Montag, 28. April 2008

Anspruch und Wirklichkeit

Ich bin kein nach Perfektion strebender Mensch. Das führt dazu, dass die Inhalte meines Unterrichts fachlich nicht immer so ausgearbeitet sind, dass meine Kollegen damit zufrieden sind. Ich beachte dabei jedoch den Anspruch, den die Schüler haben. Wenn es genügt, sich mit einer Materie vertraut zu machen, dann soll der Unterricht exemplarische sein. Ist es notwendig, ständig mit Fachthemen umzugehen, dann wird es genauer. So weit so gut. Und dann kommt es zu den vielen Informationen von Schulleitung, Lehrern, Referendaren und IQSH, in denen immer wieder eine objektive, nachvollziehbare und gerechte Beurteilung der Schülerleistungen gefordert wird. Das hat mich jetzt einige Wochen sehr stark beeinflusst. Ich habe mir Listen ausgedacht und Bewertungskriterien erarbeitet, nach denen ich die Schüler in allen möglichen Situationen bewerten kann. Aus einem Uni Projekt kenne ich auch noch ein Modell für Kompetenzbewertungen mit 15 verschiedenen Kriterien pro Schüler. Grob gerechnet kommt man schnell auf 30 Kriterien für individuelle Bewertungen, die kontinuierlich an meine 75 Schüler mindestens einmal pro Woche angelegt werden sollten. Wie macht man das nur? Das sind 2250 Bewertungskriterien pro Woche, für die ich mir je 10 sec gönne, also 6,25 Stunden mit Bewertungen beschäftigt wäre.
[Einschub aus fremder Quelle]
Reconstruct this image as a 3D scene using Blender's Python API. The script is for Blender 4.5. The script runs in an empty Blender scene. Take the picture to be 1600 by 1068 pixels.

Das geht nicht!
Diese Erkenntnis der Unvollkommenheit hat mich etwas blockiert. Dann endlich fand ich heraus, dass auch meine Anwärterkolleginnen und Kollegen die gleichen Probleme haben. Auch fertige Lehrer können das nicht schaffen. Wir beschränken uns also auf unsere Stichproben, auf unsere Menschenkenntnis und auf die gelegentlich abgeforderten schriftlichen Leistungsnachweise. Wer immer mir sagt, dass eine Schulnote einen Menschen in seinen Kompetenzen beschreibt und mit anderen Menschen vergleichbar macht, der muss mich lange und gut überzeugen können.
Ein anderes ungutes Gefühl kam in Bezug auf meinen Unterrichtsstil auf. Ich weiß einfach nicht, ob ich richtig oder falsch unterrichte. Ich weiß, dass ich anders arbeite als die meisten Kollegen der Sek II, aber das ist beabsichtigt. Nur, machen die Schüler das auch mit? Feedback der Schüler: „Seien sie mehr Lehrer“. Ich werde ihnen entgegenkommen, aber die nötige Selbständigkeit in unserer Gesellschaft soll weiter gefördert werden. Ich weiß auch, dass ich die gutgemeinten Ratschläge meiner Lehrer früher nicht beherzigt habe. Heute verteile ich ähnliche Weißheiten und ernte zum Teil den gleichen Unwillen.
Lernen durch Erfahrung ist das Eine, dazu brauche ich Rückmeldungen. Einige Schüler geben sie mir und einige Kollegen fordere ich immer stärker, meinem Unterricht beizuwohnen.
Lernen durch Vergleichen habe ich jetzt wieder schätzen gelernt, denn durch die Beobachtung von erfahrenen Kollegen werden mindestens zwei Dinge klar. Es gibt keinen perfekten Lehrer und selbst als Anfänger finde ich immer Verbesserungsmöglichkeiten. Andererseits finden sich auch immer kleine Tricks, die es lohnt selber mal auszuprobieren. Und sei es nur das einfache Vormachen – nachmachen – üben Prinzip vieler Unterrichtsmodelle. Die Schüler nehmen dies oft dankbar auf.
Und eine letzte Erfahrung. Durch das aufmerksame anschauen von Unterricht kann ich jetzt wieder stärker nachempfinden, wie lange man aufmerksam zuhören kann. Vieles geht danach an meinen Sinnen einfach vorbei. Das geht meinen Schülern sicher nicht anders.